Milliyetçiliğin ideoloji olmaması onun genel insani problemlere cevap verme sıkıntısında da yansıyor. “Milliyetçiliğe göre özgürlük nedir, adâlet nedir, en iyi yönetim biçimi hangisidir?” gibi sorulara cevap bulmak zor. Bu yüzden, milliyetçilik, hemen hemen her zaman, diğer ideolojilerle birlikte bulunuyor. Mesela sosyalizm ile bir araya geliyor ve nasyonal sosyalizm oluyor. Yerine göre faşizme ulaşıyor. Hatta liberal bir milliyetçilikten söz edenler bile var.Tuhaf bir durum, milliyetçiliğin genellikle bir etnisiteye, ırka atıfla tanımlanması genel uygulamasına karşı Türkiye’de milliyetçiliğin, bazı çevrelerde, diğer pek çok şey gibi, bir tarihî şahsiyete yapılan atıfla tanımlanması.

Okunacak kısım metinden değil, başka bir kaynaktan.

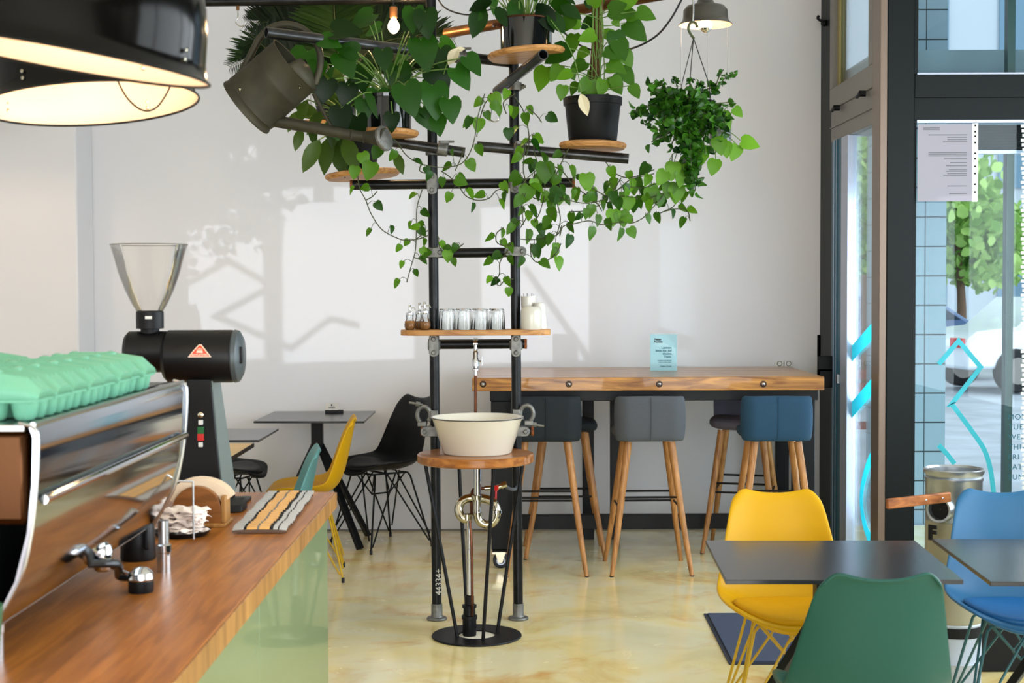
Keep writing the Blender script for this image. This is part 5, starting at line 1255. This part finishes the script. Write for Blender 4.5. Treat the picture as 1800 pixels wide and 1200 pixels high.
# ============================================================ PLANTS
def plant(lab, base, kind='potted_plant'): return thing(kind, lab, 'plant', base)
def pot_cyl(c, r0, r1, h, mat, par, lip=.006, name='pot'):
    o = MB().lathe([(.001, 0), (r0*.96, 0), (r0, .004), (r1*.985, h-lip*3), (r1+lip*.6, h-lip*2.8), (r1+lip*.8, h-.002), (r1+lip*.4, h), (r1-.004, h-.002), (r1-.008, h-.03), (.001, h-.03)], c, seg=48).build(name, M[mat], par, sharp=40)
    MB().lathe([(.001, h-.022), (r1-.012, h-.024), (r1-.006, h-.029)], c, seg=24).build('soil', M['soil'], par); return o
def stems_leaves(base, specs, kind, par, mat, stem='stem', r=.003, wid=1, L=None, sag=.3, fold=.25, droop=.25):
    ms = MB(); ml = MB()
    for (tip, L_, d, n) in specs:
        mid = (base+tip)/2+Vector((0, 0, .04)); ms.tube(smooth([base+Vector((rnd(-.03, .03), rnd(-.03, .03), 0)), mid, tip], 4), [r]*9, 6)
        leaf(ml, tip, d, n, L_, kind, wid, fold, droop)
    ms.build('stems', M[stem], par); ml.build('foliage', M[mat], par)
# pot B : large heart leaves
random.seed(31)
cB, rB = dB
p = plant('large plant with big heart shaped leaves in a glossy black pot', cB); h = (229-168)/F*6.85
pot_cyl(cB, 41/F*6.85, 42/F*6.85, h, 'potgloss', p)
sp_ = []; base = cB+Vector((0, 0, h))
man = [(565, 70, 40, -10, 70), (600, 95, 50, -60, 75), (628, 92, 40, 160, 60), (655, 25, 46, 200, 20), (672, 88, 40, -80, 60), (720, 55, 52, 60, 88), (740, 70, 60, -75, 60), (762, 118, 55, -60, 60), (700, 115, 56, -85, 60), (640, 118, 46, -95, 60), (664, 160, 50, -88, 60), (712, 150, 60, -70, 60), (760, 150, 62, -80, 60), (742, 190, 46, -60, 60), (790, 175, 44, -80, 60), (800, 120, 46, -50, 50), (585, 55, 54, 10, 60), (540, 90, 60, 250, 60), (612, 150, 44, -100, 50), (600, 190, 50, -90, 60), (575, 140, 48, -110, 60), (690, 200, 34, -95, 60), (628, 205, 46, -85, 60), (820, 100, 42, -45, 50), (775, 85, 44, -80, 50), (560, 110, 40, -100, 50), (728, 15, 46, -95, 60), (748, 20, 50, -85, 60), (770, 205, 36, -85, 60), (640, 175, 40, -85, 60), (585, 215, 34, -70, 50)]
for (x, y, s, ang, up) in man:
    Yd_ = 6.72+rnd(-.16, .12); tip = at(x, y, Yd_); a = R(ang); d = Vector((math.cos(a), rnd(-.35, -.05), math.sin(a)-.15)); n = Vector((rnd(-.35, .35), -1, rnd(.15, .8)))
    sp_.append((tip, s/F*Yd_*1.0, d, n))
for i in range(22):
    a = rnd(0, 2*math.pi); q = math.sqrt(rnd(.05, 1)); x = 690+q*math.cos(a)*115; y = 118+q*math.sin(a)*95; Yd_ = 6.9+rnd(-.1, .25)
    a2 = math.atan2(-(y-150), x-690)+rnd(-.6, .6); sp_.append((at(x, y, Yd_), rnd(22, 38)/F*Yd_, Vector((math.cos(a2), rnd(-.3, .3), math.sin(a2)*.4-.5)), Vector((rnd(-.4, .4), -1, rnd(.1, 1)))))
stems_leaves(base, sp_, 'heart', p, 'heart', wid=.92)
# pot A : veined leaves + small vine
random.seed(32)
cA, rA = dA; cA2 = cA+Vector((-.02, 0, .002)); h = (300-238)/F*7.22
p = plant('plant with pointed veined leaves in a plain black pot below the watering can', cA2)
pot_cyl(cA2+Vector((0, 0, 0)), 30/F*7.2, 40/F*7.2, h, 'potmatt', p)
sp_ = []; base = cA2+Vector((0, 0, h))
for (x, y, s, ang) in ((540, 175, 44, -110), (525, 195, 40, -120), (530, 225, 40, -105), (548, 222, 34, -80), (562, 245, 62, -118), (580, 240, 66, -100), (592, 238, 74, -80), (606, 240, 66, -70), (570, 195, 50, -130), (600, 170, 50, 100), (585, 160, 46, 130), (560, 200, 46, 160), (612, 200, 46, -60), (695, 268, 40, -70), (640, 200, 40, 80), (620, 150, 44, 60), (555, 165, 40, 140), (588, 205, 54, -95)):
    Yd_ = 7.05+rnd(-.12, .1); a = R(ang); sp_.append((at(x, y, Yd_), s/F*Yd_*1.05, Vector((math.cos(a), rnd(-.3, 0), math.sin(a))), Vector((rnd(-.3, .3), -1, rnd(0, .5)))))
for i in range(16):
    x, y = rnd(540, 660), rnd(160, 250); Yd_ = rnd(7.15, 7.35); a = rnd(0, 6.28); sp_.append((at(x, y, Yd_), rnd(30, 46)/F*Yd_, Vector((math.cos(a), rnd(-.3, 0), math.sin(a))), Vector((rnd(-.3, .3), -1, rnd(0, .5)))))
stems_leaves(base, sp_, 'lance', p, 'calathea', wid=.68)
# palm behind
random.seed(33)
p = plant('feathery palm fronds spreading behind the bare bulb', at(560, 200, 7.75), 'palm_plant')
pc = at(590, 175, 7.75)
MB().lathe([(.001, -.12), (.09, -.12), (.11, 0), (.1, 0), (.001, -.02)], pc, seg=30).build('pot', M['potmatt'], p)
MB().box((pc.x-.14, pc.y-.14, pc.z-.145), (pc.x+.14, pc.y+.14, pc.z-.12)).build('hanging_tray', M['disc'], p)
MB().tube([(pc.x-.13, pc.y, pc.z-.13), (pc.x-.13, pc.y, 3.69)], .002, 6).tube([(pc.x+.13, pc.y, pc.z-.13), (pc.x+.13, pc.y, 3.69)], .002, 6).build('hanging_wire', M['thread'], p)
mf = MB(); ms = MB()
fr = [((600, 150), (500, 85), (402, 118)), ((600, 150), (520, 50), (430, 38)), ((590, 140), (520, 20), (470, -20)), ((600, 140), (570, 30), (540, -40)), ((600, 140), (620, 30), (640, -30)), ((610, 140), (680, 50), (760, 20)), ((610, 150), (700, 70), (800, 70)), ((600, 150), (500, 110), (440, 60)), ((600, 140), (560, 60), (500, 20)), ((600, 140), (650, 60), (700, 5)), ((600, 150), (540, 90), (455, 88)), ((610, 140), (660, 80), (742, 60)), ((600, 140), (590, 50), (585, -30))]
for P in fr:
    dY = rnd(-.35, .25); c3 = [at(P[0][0], P[0][1], 7.75), at(P[1][0], P[1][1], 7.75+dY*.5), at(P[2][0], P[2][1], 7.75+dY)]
    cv = smooth(c3, 16); ms.tube(cv, [.005-.004*i/len(cv) for i in range(len(cv))], 6)
    tone = rnd(0, 1)
    for i in range(6, len(cv)-1):
        d = (cv[i+1]-cv[i]).normalized(); f = i/len(cv); Ls = .21*math.sin(math.pi*min(1, .18+f*.85))+.03
        for s in (-1, 1):
            for sub in (0, .5):
                sd_ = Vector((d.z, 0, -d.x))*s; leaf(mf, cv[i]+(cv[i+1]-cv[i])*sub, d*.75+sd_*1.0+Vector((0, rnd(-.2, .2), -.25)), (0, -1, .4), Ls*rnd(.85, 1.1), 'blade', .62, .1, .35, tone=min(1, max(0, tone+rnd(-.25, .25))))
mf.build('fronds', M['palm'], p); ms.build('stems', M['vine'], p)
# pot C : saucepan with upright stems
random.seed(34)
cC, rC = dC; h = (84-30)/F*6.88
p = plant('leafy plant growing from a black pan with a copper edge on the upper disc', cC)
cC2 = cC+Vector((0, 0, .002))
o = MB().lathe([(.001, 0), (.112, 0), (.119, .008), (.121, h), (.126, h+.003), (.118, h+.002), (.116, h-.02), (.001, h-.02)], cC2, seg=48).build('pan', M['potgloss'], p)
MB().tube(circ(cC2+Vector((0, 0, h+.001)), .122, 48), .004, 8, closed=True).build('pan_rim', M['copper'], p)
for s in (-1, 1): MB().tube(smooth([cC2+Vector((s*.118, -.03, h-.02)), cC2+Vector((s*.15, -.03, h-.022)), cC2+Vector((s*.15, .03, h-.022)), cC2+Vector((s*.118, .03, h-.02))], 3), .006, 8).build('pan_handle', M['copper'], p)
MB().lathe([(.001, h-.012), (.112, h-.014), (.115, h-.019)], cC2, seg=24).build('soil', M['soil'], p)
ms = MB(); ml = MB(); base = cC2+Vector((0, 0, h-.01))
for i in range(46):
    a = rnd(0, 6.28); q = rnd(0, .09); b_ = base+Vector((q*math.cos(a), q*math.sin(a), 0)); sp = rnd(.03, .3); tip = b_+Vector((math.cos(a)*sp, math.sin(a)*sp*.8, rnd(.16, .42)-sp*.2))
    ms.tube(smooth([b_, (b_+tip)/2+Vector((0, 0, .04)), tip], 3), .0028, 6)
    leaf(ml, tip, Vector((math.cos(a), math.sin(a)*.6, rnd(-.9, .3))), (0, -.5, 1), rnd(.08, .17), 'lance', .9, .25, .4)
for (x, y, ang, s) in ((850, 10, -110, 60), (838, 15, -95, 44), (872, 12, -60, 40), (945, 5, -60, 60), (962, 20, -50, 50), (985, 10, -30, 44), (905, -5, -90, 50), (865, 2, 200, 44)):
    leaf(ml, at(x, y, 6.8), (math.cos(R(ang)), -.2, math.sin(R(ang))), (0, -1, .5), s/F*6.8, 'lance', .9, .25, .3)
for (x1, y1, x2, y2) in ((930, 25, 905, -10), (900, 25, 880, 5), (915, 25, 918, -10), (940, 25, 960, 5), (890, 25, 860, 10)): ms.tube([at(x1, y1, 6.86), at(x2, y2, 6.82)], .003, 6)
ms.build('stems', M['stem'], p); ml.build('foliage', M['heart'], p)
# dead flower stalk in front
t = thing('wilted_flower', 'pale wilted flower on a thin stalk hanging over the black nursery pot', 'flower', at(975, 40, 6.75))
MB().tube(smooth([at(968, 35, 6.78), at(990, 65, 6.76), at(1008, 100, 6.75), at(1018, 140, 6.74), at(1022, 168, 6.74)], 5), .0022, 6).build('stalk', M['stem'], t)
m = MB(); leaf(m, at(1021, 165, 6.735), (.3, -.1, -1), (0, -1, 0), 40/F*6.74, 'lance', .75, .5, .2); m.build('petal', M['canspot'], t)
t = thing('wilted_flower', 'cream spathe flower drooping beside the left upright tube', 'flower', at(797, 92, 6.7))
MB().tube(smooth([at(780, 130, 6.75), at(790, 100, 6.7), at(800, 86, 6.7)], 4), .0022, 6).build('stalk', M['stem'], t)
m = MB(); leaf(m, at(806, 85, 6.69), (-.6, 0, -.9), (0, -1, .3), 34/F*6.7, 'lance', .9, .5, .2); leaf(m, at(800, 90, 6.69), (.9, 0, .3), (0, -1, .3), 18/F*6.7, 'lance', .9, .5, .2); m.build('petal', M['canspot'], t)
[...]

“Atatürk milliyetçiliği” daha ziyade 12 Eylül cuntası tarafından gerçekleştirilen veya başı çekilen bir kavramsallaştırma, ama, hayli yaygın biçimde, neredeyse sorgusuz-sualsiz, kullanılmakta. Oysa, bu, tamamen, milliyetçiliğin mantığına aykırı. Milliyetçilik bir etnisiteye, bir ırka atıfla tanımlanması ve dile getirilmesi gereken bir görüş. “Atatürk milliyetçiliği” kavramı belki “M. Kemal’in tanımladığı anlamda milliyetçilik” olarak anlaşılırsa bir nebze doğru olabilir.
Ancak, M. Kemal’in bir fikir adamı, bir düşünür değil bir siyasetçi olması yüzünden, ondan bir milliyetçilik görüşü geliştirmesini beklemek onu altından kalkamayacağı bir yükün altına sokmak anlamına gelir. Milliyetçilik, niteliği ne olursa olsun, bir şahsiyete atıfla tanımlanamaz. Milliyetçiliğin öznesi bir ırk, bir etnisite, en azından bir halktır. Kavramın bir tarihî kişiye atıfla tanımlanması çok yanlış. Bu kavramın popülerleşmiş, hiç düşünmeden ve olur olmaz kullanılır hâle gelmiş olması bu gerçeği değiştirmez.Kısaca, “Atatürk milliyetçiliği” yanlış ve milliyetçilik kavramının mantığı ve gerçekleriyle çelişen bir adlandırma.